I have a long history with envy and comparing myself to others. It probably started in school when I realised all my new friends had mothers, and I was the only one who didn't. Unfortunately, I didn't stop there. Instead I found as many ways to compare myself to everyone else as possible.

I have a long history with envy and with comparing myself to other people. It started in school when I realised all my wonderful and lovely new friends had mothers, and I was the only one who didn’t. It carried on from there.

Like a powerful electromagnet, I diligently picked up all the other ways that I believed made me lesser than other people, and I used these to batter myself bloody for most of my life. I’m ashamed to admit that this went on for decades. Reaching middle age now, I feel I’m only starting to learn the things I should have learned when I was a child.

I have been acutely aware of this harmful habit of mine for some time (habit seems like the wrong word for something that’s like second nature to me though). And I have been working hard to heal and to change. But it seemed that feeling envy and comparing myself to others had been so much a part of my life in the past, that the feelings can still arise again swiftly and effortlessly as if no time had passed, like a reunion between two old friends.

It happened again the other day, while I was standing in the bathroom in front of the sink. I thought about my life and the conditions of it, and I judged myself. I saw myself as a pathetic loser and a strange weirdo, like I’d always done in the past. Those old feelings hit me so quickly and deeply that it made me unsteady and unsure — in less than a minute, I’d managed to “time travel” to become my 16 year old self again. Meaning, I became a tight ball of anxiety and insecurity, trying to rein in a quivering sense of rising panic that there was something wrong with me, and that I would never be like other people (who were whole and perfect, and had perfect and happy lives because they were good. i.e. something I was not and could never be).

I tried to get a handle on those feelings because the past few days before that, I had been feeling really good. I had been feeling thankful to God and praying a lot. I had also been trying to forgive myself, and having some success with it. I had been feeling at peace and happy.

So to suddenly feel the old horrible feelings again, and to feel so so low was quite upsetting. I did not want to backslide.

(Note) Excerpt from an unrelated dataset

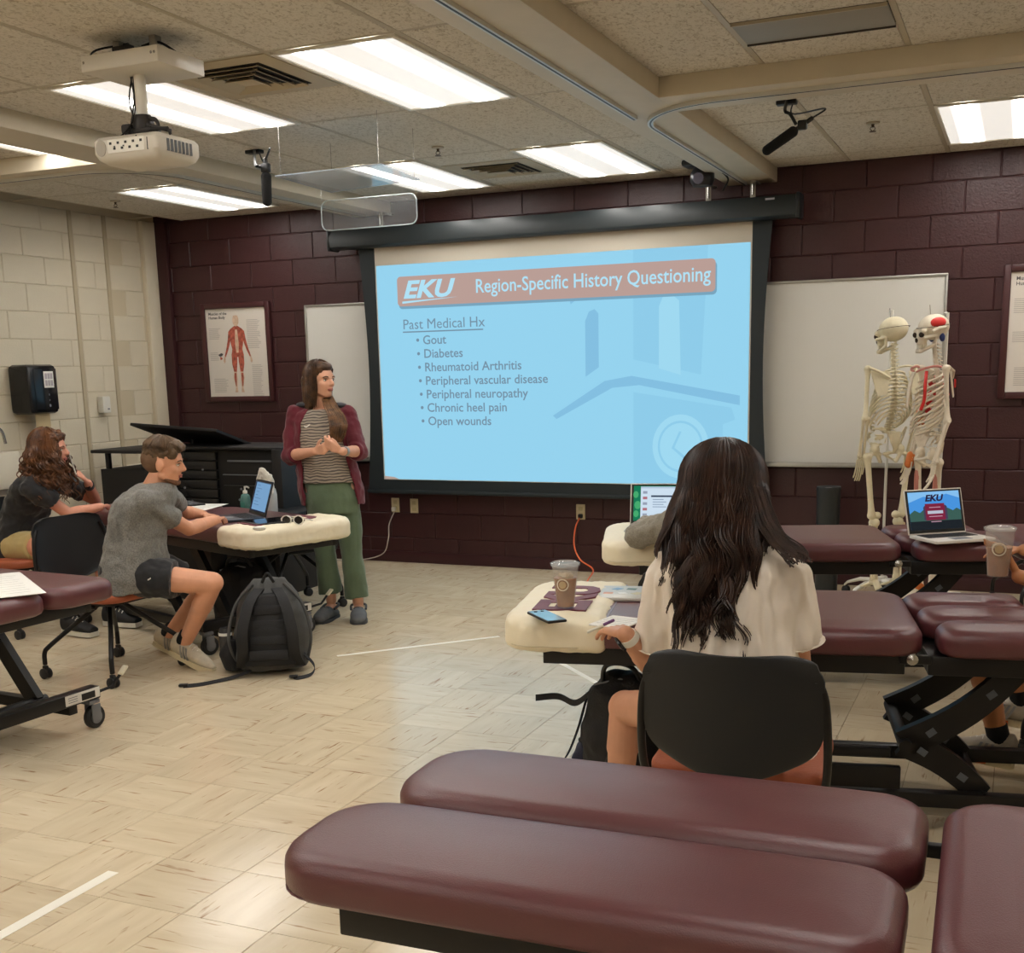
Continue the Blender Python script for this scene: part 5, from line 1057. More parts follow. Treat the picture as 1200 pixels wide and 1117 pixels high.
def stripes(name, c1, c2, per):
    m = bpy.data.materials.new(name); m.use_nodes = True; nt = m.node_tree; N = nt.nodes; L = nt.links; b = N['Principled BSDF']; b.inputs['Roughness'].default_value = .9
    tc_ = N.new('ShaderNodeTexCoord'); sp = N.new('ShaderNodeSeparateXYZ'); L.new(tc_.outputs['Object'], sp.inputs[0]); nz = N.new('ShaderNodeTexNoise'); nz.inputs['Scale'].default_value = 9; L.new(tc_.outputs['Object'], nz.inputs[0])
    ad = N.new('ShaderNodeMath'); ad.operation = 'MULTIPLY_ADD'; ad.inputs[1].default_value = .05; L.new(nz.outputs[0], ad.inputs[0]); L.new(sp.outputs[2], ad.inputs[2])
    m2 = N.new('ShaderNodeMath'); m2.operation = 'MULTIPLY'; m2.inputs[1].default_value = 1/per; L.new(ad.outputs[0], m2.inputs[0]); fr = N.new('ShaderNodeMath'); fr.operation = 'FRACT'; L.new(m2.outputs[0], fr.inputs[0])
    r = N.new('ShaderNodeValToRGB'); r.color_ramp.interpolation = 'CONSTANT'; r.color_ramp.elements[0].color = lin(c1); r.color_ramp.elements[1].position = .58; r.color_ramp.elements[1].color = lin(c2); L.new(fr.outputs[0], r.inputs[0]); L.new(r.outputs[0], b.inputs['Base Color']); return m
mb = MB(); p.torso(mb, .022, .12, .97); p.cloth('striped_top', mb, stripes('grey_stripes', (160, 148, 134), (90, 82, 76), .017), .007, (.006, .05))
# open jacket: two front panels, back and sleeves
mb = MB(); n = 22; ja = p.torso
def jacket():
    up = V(0, 0, 1); rs = []; c_ = j['chest']
    L = [(-.13, .200, .150, 56), (.05, .204, .155, 54), (.3, .190, .148, 50), (.6, .196, .150, 44), (.82, .198, .140, 36), (.93, .165, .110, 32), (1.0, .095, .085, 40)]
    for t, a, b, gap in L:
        c = (pel*(1-t)**2+c_*2*t*(1-t)+nk*t*t) if t > 0 else pel+(nk-pel)*t
        row = []
        for k in range(n+1):
            an = math.radians(90+gap)+math.radians(360-2*gap)*k/n; row.append((c, an, a, b))
        rs.append(row)
    mb = MB(); o_ = [[c+s_*(a*math.cos(t))+f_*(b*math.sin(t)) for c, t, a, b in row] for row in rs]; i_ = [[c+s_*((a-.014)*math.cos(t))+f_*((b-.014)*math.sin(t)) for c, t, a, b in row] for row in rs]
    nr = len(rs); m_ = n+1; vs = [q for r in o_ for q in r]+[q for r in i_ for q in r]; K = nr*m_; fs = []
    for r in range(nr-1):
        for k in range(n): a = r*m_+k; fs += [(a, a+1, a+m_+1, a+m_), (K+a, K+a+m_, K+a+m_+1, K+a+1)]
    for r in range(nr-1):
        for k in (0, n): a = r*m_+k; fs.append((a, a+m_, K+a+m_, K+a))
    for k in range(n): fs.append((k, K+k, K+k+1, k+1)); a = (nr-1)*m_+k; fs.append((a, a+1, K+a+1, K+a))
    mb.add(vs, fs); return mb
mb = jacket()
for q in 'LR': p.sleeve(mb, q, 1., .064, .060, .22)
Mj = fabric('maroon_jacket', (94, 20, 36), var=.12, vscale=6); p.cloth('jacket', mb, Mj, .0065, (.020, .07), 3)
mb = MB()
for q, sgn in (('L', -1), ('R', 1)): mb.ell(j['s'+q].lerp(nk, .35)+V(0, 0, .045), (.06, .055, .02))
p.cloth('shoulder_yoke', mb, fabric('charcoal_yoke', (48, 48, 54)), .006, None)
for q, sgn in (('L', -1), ('R', 1)): p.raw(MB().strip([nk+s_*sgn*.095+f_*.137-V(0, 0, .11), nk+s_*(sgn*.095+.012)+f_*.137-V(0, 0, .115), nk+s_*(sgn*.095+.035)+f_*.134-V(0, 0, .100)], V(0, 0, .008), .002), 'jacket_mark', M_white)
mb = MB(); p.torso(mb, .012, -.22, .36, .93)
for q in 'LR': p.pant(mb, q, 1., .86, (.094, .066, .066, .078))
p.cloth('trousers', mb, fabric('olive_trousers', (88, 104, 80), var=.12, vscale=7), .008, (.016, .08, 2.), 3)
M_croc = mat('grey_clog', (92, 95, 98), .6); M_csole = mat('clog_sole', (70, 73, 77), .7)
for q in 'LR':                                                   # clogs: bulbous vented front, open heel with a strap
    tt_ = nrm(j['t'+q]); sd_ = tt_.cross(V(0, 0, 1)).normalized(); b_ = V(j['a'+q].x, j['a'+q].y, 0)-tt_*.055; ring = lambda x, w, z0, z1: (b_+tt_*x+V(0, 0, (z0+z1)/2), sd_*w, V(0, 0, (z1-z0)/2))
    cl_ = MB(); cl_.loft([ring(0, .025, .008, .045), ring(.02, .038, .004, .058), ring(.08, .040, .004, .062), ring(.11, .046, .004, .090), ring(.16, .053, .004, .088), ring(.21, .052, .004, .068), ring(.245, .038, .006, .048), ring(.258, .018, .010, .032)], 22)
    o = p.cloth('clog', cl_, M_croc, .006, None)
    so = MB(); so.rings([[b_+tt_*x+sd_*w+V(0, 0, z), b_+tt_*x-sd_*w+V(0, 0, z), b_+tt_*x-sd_*w*1.02+V(0, 0, .018), b_+tt_*x+sd_*w*1.02+V(0, 0, .018)] for x, w, z in ((-.004, .022, .002), (.02, .040, .001), (.08, .042, .001), (.16, .055, .001), (.21, .054, .001), (.25, .036, .001), (.262, .016, .003))]); p.raw(so, 'sole', M_csole, o)
    p.raw(MB().tube(bez([b_+tt_*.11+sd_*.046+V(0, 0, .07), b_+tt_*.04+sd_*.044+V(0, 0, .085), b_+tt_*-.012+V(0, 0, .082), b_+tt_*.04-sd_*.044+V(0, 0, .085), b_+tt_*.11-sd_*.046+V(0, 0, .07)], 6), .0075, 8), 'heel_strap', M_csole, o)
    for k in range(7): p.raw(MB().ell(b_+tt_*(.150+.022*(k//3))+sd_*(-.024+.024*(k % 3))+V(0, 0, .0875-.010*(k//3)-.004*((k % 3) != 1)), (.0055, .0055, .003), n=8), 'vent_hole', M_plast, o)
    fb = MB(); fb.cap(V(j['a'+q].x, j['a'+q].y, .075), b_+tt_*.10+V(0, 0, .062), .032, .030); fb.ell(b_+tt_*.03+V(0, 0, .06), (.030, .030, .028)); p.cloth('foot', fb, p.skin, .006, None)
w_ = j['wR']; ax = nrm(w_-j['eR']); p.raw(MB().cone(w_-ax*.045, w_-ax*.020, .0315, .0305, 18), 'watch_band', M_alu); p.raw(MB().box(w_-ax*.032+V(.01, -.028, .008), (.026, .010, .03), Matrix.Rotation(.4, 3, 'Z'), bev=.003), 'watch_face', mat('watch_pale', (190, 190, 205), .2))
Mh = hairmat('brown_hair', (44, 30, 24), (92, 64, 42)); E = (.084, .100, .094, -.014, .030)
mb = MB(); mb.ell(p.at(0, -.024, .038), V(.084, .090, .090)*.98, p.M); mb.ell(p.at(0, .020, .080), V(.066, .070, .036), p.M); mb.cap(p.at(-.045, -.05, 0), p.at(-.04, -.06, -.14), .052, .045); mb.cap(p.at(.045, -.055, 0), p.at(.04, -.065, -.14), .048, .04); p.cloth('hair', mb, Mh, .006, (.006, .02))
rad = math.radians
strands(p, 'hair_locks', Mh, p.at, p.M, 480, (rad(70), rad(290)), (2, 20), 92, E, lambda ph, R_: R_.uniform(.16, .24), (.005, 16), V(0, 0, 0), .0026, 3, crad=.014, tip=.6)
strands(p, 'hair_locks', Mh, p.at, p.M, 120, (rad(40), rad(75)), (2, 10), 70, E, .10, (.003, 16), -nrm(j['hf'])*.035, .0024, 4, seg=10)
strands(p, 'hair_locks', Mh, p.at, p.M, 120, (rad(285), rad(320)), (2, 10), 70, E, .10, (.003, 16), -nrm(j['hf'])*.035, .0024, 6, seg=10)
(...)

So I tried to think it through and I asked God for help.

I thought about my life again, such as it was. I thought that if I were to judge my life as a typical person today, I can say that there are good and bad circumstances about it.

And I reminded myself that judgement was a feat that I cannot accomplish. This is because judgement is really just ideas we came up with, and poor ones at that. As we do not have God’s perception and knowledge, what “judgement” we can think up about others or ourselves will be laughably inaccurate. 1

I also asked myself that if I believe that a person’s life circumstances mattered so much (like mine did to me at that moment), then why have so many wealthy and famous people felt so distraught and so lost that they have ended their own lives prematurely? Their life circumstances seem to have had all of modern society’s markers of success — wealth, fame, freedom, family, and love. But to them, their lives had been unbearable. 2

So if circumstances don’t really matter AND my judgement of my circumstances were in fact useless, then I need to remember what does matter. This to me included feeling close to God as well as strengthening my faith and trust in God and in life, that they will only guide me to what is good.

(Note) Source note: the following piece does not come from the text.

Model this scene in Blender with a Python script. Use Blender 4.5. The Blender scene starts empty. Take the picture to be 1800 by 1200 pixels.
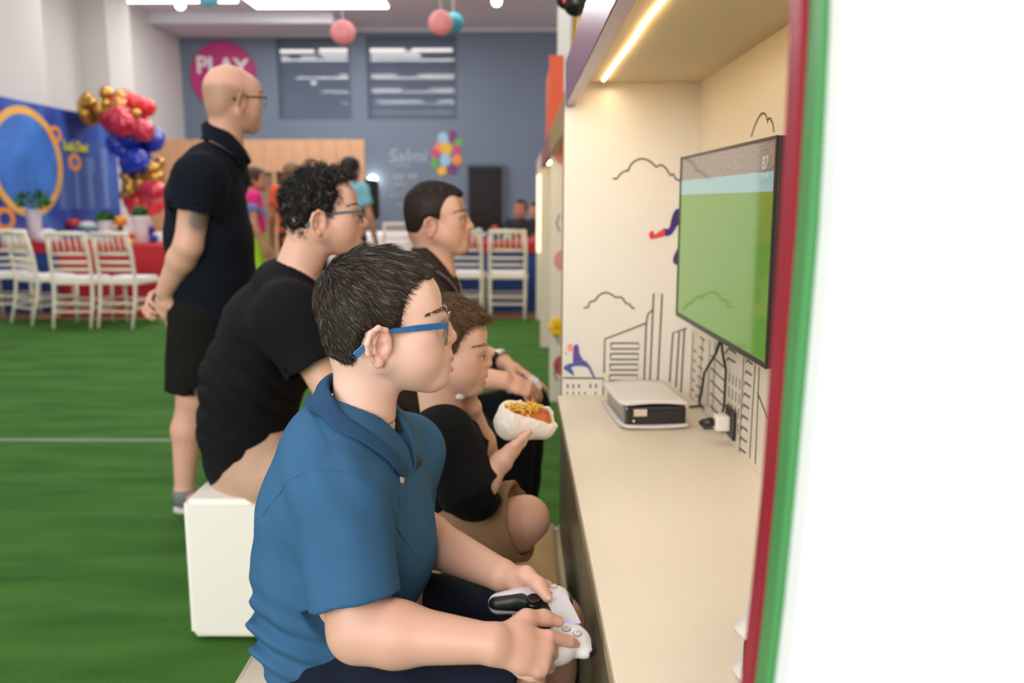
import bpy, bmesh, math, random
import numpy as np
from mathutils import Vector, Matrix, Euler

scene = bpy.context.scene
COL = scene.collection

# ------------------------------------------------------------------ camera
FPX, CAMH = 1500.0, 1.2
PITCH = math.atan(245 / FPX)
YAW = math.atan(12 * math.cos(PITCH) / FPX)
cam_data = bpy.data.cameras.new('camera')
cam_data.sensor_width = 36.0
cam_data.lens = 36.0 * FPX / 1800.0
cam_data.dof.use_dof = True
cam_data.dof.focus_distance = 1.20
cam_data.dof.aperture_fstop = 3.5
cam_data.dof.aperture_blades = 9
cam_data.clip_start = 0.02
cam = bpy.data.objects.new('camera', cam_data)
COL.objects.link(cam)
cam.location = (0, 0, CAMH)
cam.rotation_euler = (math.pi / 2 - PITCH, 0, YAW)
scene.camera = cam

# ------------------------------------------------------------------ world, light, exposure
world = bpy.data.worlds.new('world'); scene.world = world
world.use_nodes = True
bg = world.node_tree.nodes['Background']
bg.inputs[0].default_value = (0.93, 0.96, 1.0, 1)
bg.inputs[1].default_value = 0.60
scene.view_settings.view_transform = 'Standard'
scene.view_settings.look = 'None'
scene.view_settings.gamma = 1.0
scene.view_settings.use_curve_mapping = False
scene.view_settings.exposure = -0.06

def area_light(name, loc, target, sx, sy, power, color):
    l = bpy.data.lights.new(name, 'AREA'); l.shape = 'RECTANGLE'
    l.size = sx; l.size_y = sy; l.energy = power; l.color = color
    o = bpy.data.objects.new(name, l); COL.objects.link(o)
    o.location = loc
    o.rotation_euler = (Vector(target) - Vector(loc)).to_track_quat('-Z', 'Y').to_euler()
    return o
# added soft fill light behind the camera, no window stands there
area_light('window_daylight', (-2.2, -2.6, 2.3), (-0.6, 3.0, 0.7), 4.6, 2.6, 255, (1.0, 0.985, 0.96))
# light of the rows of linear ceiling fixtures
for _y, _e in ((1.2, 26), (3.2, 38), (5.9, 56), (8.8, 80), (11.6, 90), (14.36, 80)):
    area_light('ceiling_row_light', (-2.9, _y, 4.33), (-2.9, _y, 0), 5.6, .09, _e, (1.0, .985, .96))

# ------------------------------------------------------------------ camera maths (pixel of the photo + a real distance -> point)
_cp, _sp, _cd, _sd = math.cos(PITCH), math.sin(PITCH), math.cos(YAW), math.sin(YAW)
_fw = np.array((-_sd * _cp, _cd * _cp, -_sp)); _rt = np.array((_cd, _sd, 0.0)); _up = np.cross(_rt, _fw)
def _ray(px, py):
    return _fw + (px - 900) / FPX * _rt + (600 - py) / FPX * _up
def AY(px, py, Y):
    r = _ray(px, py); return np.array((0, 0, CAMH)) + r * (Y / r[1])
def AZ(px, py, z):
    r = _ray(px, py); return np.array((0, 0, CAMH)) + r * ((z - CAMH) / r[2])
def AX(px, py, x):
    r = _ray(px, py); return np.array((0, 0, CAMH)) + r * (x / r[0])

# ------------------------------------------------------------------ materials
MATS = {}
def nmat(name):
    m = bpy.data.materials.new(name); m.use_nodes = True
    nt = m.node_tree; b = nt.nodes['Principled BSDF']
    MATS[name] = m
    return m, nt, b
def lin(c):
    return tuple(((v / 12.92) if v <= 0.04045 else ((v + 0.055) / 1.055) ** 2.4) for v in c)
def rgb(r, g, b):
    return lin((r / 255.0, g / 255.0, b / 255.0))
def mat(name, col, rough=0.5, var=0.0, vscale=20.0, bump=0.0, bscale=200.0, metal=0.0, coat=0.0, emit=0.0, ecol=None, spec=0.5, sheen=0.0, stretch=None, trans=0.0, alpha=1.0, sss=0.0, coords='Object'):
    m, nt, b = nmat(name)
    b.inputs['Base Color'].default_value = (*col, 1)
    b.inputs['Roughness'].default_value = rough
    b.inputs['Metallic'].default_value = metal
    b.inputs['Coat Weight'].default_value = coat
    b.inputs['Specular IOR Level'].default_value = spec
    b.inputs['Sheen Weight'].default_value = sheen
    b.inputs['Transmission Weight'].default_value = trans
    b.inputs['Alpha'].default_value = alpha
    if sss:
        b.inputs['Subsurface Weight'].default_value = sss
        b.inputs['Subsurface Radius'].default_value = (0.012, 0.005, 0.003)
        b.inputs['Subsurface Scale'].default_value = 1.0
    if emit:
        b.inputs['Emission Color'].default_value = (*(ecol or col), 1)
        b.inputs['Emission Strength'].default_value = emit
    if var or bump:
        tc = nt.nodes.new('ShaderNodeTexCoord'); mp = nt.nodes.new('ShaderNodeMapping')
        nt.links.new(tc.outputs[coords], mp.inputs[0])
        if stretch: mp.inputs['Scale'].default_value = stretch
        if var:
            n = nt.nodes.new('ShaderNodeTexNoise'); n.inputs['Scale'].default_value = vscale; n.inputs['Detail'].default_value = 4
            nt.links.new(mp.outputs[0], n.inputs['Vector'])
            r = nt.nodes.new('ShaderNodeMapRange'); r.inputs['From Min'].default_value = 0.25; r.inputs['From Max'].default_value = 0.75
            r.inputs['To Min'].default_value = 1 - var; r.inputs['To Max'].default_value = 1 + var
            nt.links.new(n.outputs['Fac'], r.inputs['Value'])
            mx = nt.nodes.new('ShaderNodeVectorMath'); mx.operation = 'MULTIPLY'
            mx.inputs[0].default_value = col
            nt.links.new(r.outputs[0], mx.inputs[1])
            nt.links.new(mx.outputs[0], b.inputs['Base Color'])
        if bump:
            n2 = nt.nodes.new('ShaderNodeTexNoise'); n2.inputs['Scale'].default_value = bscale; n2.inputs['Detail'].default_value = 3
            nt.links.new(mp.outputs[0], n2.inputs['Vector'])
            bp = nt.nodes.new('ShaderNodeBump'); bp.inputs['Strength'].default_value = bump; bp.inputs['Distance'].default_value = 0.004
            nt.links.new(n2.outputs['Fac'], bp.inputs['Height']); nt.links.new(bp.outputs[0], b.inputs['Normal'])
    return m
def attr_mat(name, rough=0.5, bump=0.0, bscale=300, sss=0.0, spec=0.5, sheen=0.0, metal=0.0):
    """colour read from the mesh's own 'Col' attribute (the thing's own pigment)"""
    m = mat(name, (0.5, 0.5, 0.5), rough, bump=bump, bscale=bscale, sss=sss, spec=spec, sheen=sheen, metal=metal)
    nt = m.node_tree; a = nt.nodes.new('ShaderNodeAttribute'); a.attribute_name = 'Col'
    nt.links.new(a.outputs['Color'], nt.nodes['Principled BSDF'].inputs['Base Color'])
    return m

# ------------------------------------------------------------------ mesh helpers
def unit(v):
    v = np.asarray(v, float); n = np.linalg.norm(v); return v / n if n > 0 else v
class MB:
    def __init__(s): s.v = []; s.f = []
    def add(s, vs, fs):
        o = len(s.v); s.v += [tuple(map(float, p)) for p in vs]; s.f += [tuple(i + o for i in f) for f in fs]; return s
    def box(s, a, b):
        (x0, y0, z0), (x1, y1, z1) = a, b
        return s.add([(x0, y0, z0), (x1, y0, z0), (x1, y1, z0), (x0, y1, z0), (x0, y0, z1), (x1, y0, z1), (x1, y1, z1), (x0, y1, z1)],
                     [(0, 3, 2, 1), (4, 5, 6, 7), (0, 1, 5, 4), (1, 2, 6, 5), (2, 3, 7, 6), (3, 0, 4, 7)])
    def bar(s, a, b, w, h, upv=(0, 0, 1)):
        a = np.array(a, float); b = np.array(b, float); d = unit(b - a); u = np.array(upv, float)
        if abs(d @ u) > 0.95: u = np.array((1.0, 0, 0))
        sx = unit(np.cross(d, u)) * w / 2; sz = unit(np.cross(sx, d)) * h / 2
        vs = [p + i * sx + j * sz for p in (a, b) for i, j in ((-1, -1), (1, -1), (1, 1), (-1, 1))]
        return s.add(vs, [(0, 1, 2, 3), (7, 6, 5, 4), (0, 4, 5, 1), (1, 5, 6, 2), (2, 6, 7, 3), (3, 7, 4, 0)])
    def tube(s, pts, r, n=8, closed=False, flat=1.0, cap=True, fixed=None):
        P = [np.array(p, float) for p in pts]; N = len(P)
        rs = r if hasattr(r, '__len__') else [r] * N
        vs = []; prev = None
        for i in range(N):
            t = unit(P[(i + 1) % N] - P[i - 1]) if closed else unit(P[min(i + 1, N - 1)] - P[max(i - 1, 0)])
            if fixed is not None: u = np.array(fixed, float)
            elif prev is None:
                u = np.array((0, 0, 1.0)) if abs(t[2]) < 0.9 else np.array((1.0, 0, 0))
            else: u = prev
            u = unit(u - t * (u @ t)); prev = u; w = np.cross(t, u)
            for k in range(n):
                a = 2 * math.pi * k / n
                vs.append(P[i] + rs[i] * (math.cos(a) * u * flat + math.sin(a) * w))
        fs = []
        for i in range(N if closed else N - 1):
            j = (i + 1) % N
            for k in range(n):
                l = (k + 1) % n
                fs.append((i * n + k, i * n + l, j * n + l, j * n + k))
        if not closed and cap:
            fs.append(tuple(range(n - 1, -1, -1))); fs.append(tuple((N - 1) * n + k for k in range(n)))
        return s.add(vs, fs)
    def lathe(s, prof, n=24, c=(0, 0, 0), axis=None):
        """prof: (radius, height) pairs around +Z (or a given axis)"""
        c = np.array(c, float)
        if axis is None: X, Y, Z = np.eye(3)
        else:
            Z = unit(axis); u = np.array((1.0, 0, 0)) if abs(Z[0]) < 0.9 else np.array((0, 1.0, 0)); X = unit(u - Z * (u @ Z)); Y = np.cross(Z, X)
        vs = []
        for r, h in prof:
            for k in range(n):
                a = 2 * math.pi * k / n; vs.append(c + r * math.cos(a) * X + r * math.sin(a) * Y + h * Z)
        fs = []
        for i in range(len(prof) - 1):
            for k in range(n):
                l = (k + 1) % n; fs.append((i * n + k, i * n + l, (i + 1) * n + l, (i + 1) * n + k))
        fs.append(tuple(range(n - 1, -1, -1))); fs.append(tuple((len(prof) - 1) * n + k for k in range(n)))
        return s.add(vs, fs)
    def prism(s, poly, n, th):
        """planar polygon (list of 3-D points) given thickness th along direction n"""
        n = unit(n) * th; P = [np.array(p, float) for p in poly]; k = len(P)
        vs = P + [p + n for p in P]
        fs = [tuple(range(k)), tuple(range(2 * k - 1, k - 1, -1))] + [(i, (i + 1) % k + 0, (i + 1) % k + k, i + k) for i in range(k)]
        return s.add(vs, fs)
    def ball(s, c, r, n=16, m=10, R=None):
        c = np.array(c, float); r = np.array(r if hasattr(r, '__len__') else (r, r, r), float); R = np.eye(3) if R is None else np.array(R)
        vs = [c + R @ (r * np.array((0, 0, -1)))]
        for i in range(1, m):
            b = -math.pi / 2 + math.pi * i / m
            for k in range(n):
                a = 2 * math.pi * k / n
                vs.append(c + R @ (r * np.array((math.cos(a) * math.cos(b), math.sin(a) * math.cos(b), math.sin(b)))))
        vs.append(c + R @ (r * np.array((0, 0, 1))))
        fs = [(0, 1 + (k + 1) % n, 1 + k) for k in range(n)]
        for i in range(m - 2):
            for k in range(n):
                l = (k + 1) % n; fs.append((1 + i * n + k, 1 + i * n + l, 1 + (i + 1) * n + l, 1 + (i + 1) * n + k))
        t = len(vs) - 1; o = 1 + (m - 2) * n
        fs += [(o + k, o + (k + 1) % n, t) for k in range(n)]
        return s.add(vs, fs)
    def mesh(s, name):
        me = bpy.data.meshes.new(name); me.from_pydata(s.v, [], s.f); me.update()
        return me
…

And since life itself is an illusion, then any “judgement” of my life circumstances or who I am are only my own conjurings thought up within a dream.

So after thinking on these things for a little while, I started to feel better again…

The heavy cloud over me and the tightness in my person eased bit by bit until I felt okay again.

While I survived that round, I fully expect my old friends to appear again and again to me. But hopefully when envy and self-comparison come knocking at the door next time, I would be able to say hello, sit with them for a little while, and then bid them a fond farewell again. 3

fin


1 Here are a few useful teachings about judgement (guidance about judgement against others can also be applied to judgement about ourselves, as why should the wisdom apply any less to ourselves): 1) ACIM: No one can judge on partial evidence. That is not judgment. 2) Quran: [49:11] O you who believe, no people shall ridicule other people, for they may be better than they. Nor shall any women ridicule other women, for they may be better than they. 3) Matthew 7: Do not judge, or you too will be judged.

2 I do not judge suicides, not morally or any other way. Having been at the edge myself and stared into that particularly dark abyss, I have some small understanding of why they did what they did.

3 I’m trying not to think about my faults or difficult feelings as weeds that I need to kill or root out. To do so would mean they do not belong, but I think they do have a place. We experience feelings of envy, hatred, sadness, loneliness, guilt, shame etc while on earth for a reason, otherwise why have them? These feelings do not exist in Heaven, there there is only pure unconditional love and acceptance. So in a way, life on earth is something special and different, and we are perhaps meant to experience the dark and the light together. Maybe it is better to accept the darkness when it appears for it has gifts to teach us as well. Also helpful to remember that some seeds can only ever germinate in darkness (meaning that maybe it is only after our deepest suffering that we can break through who we used to be, and start to grow into who we need to be in that next phase of our lives), and what we resist, persists.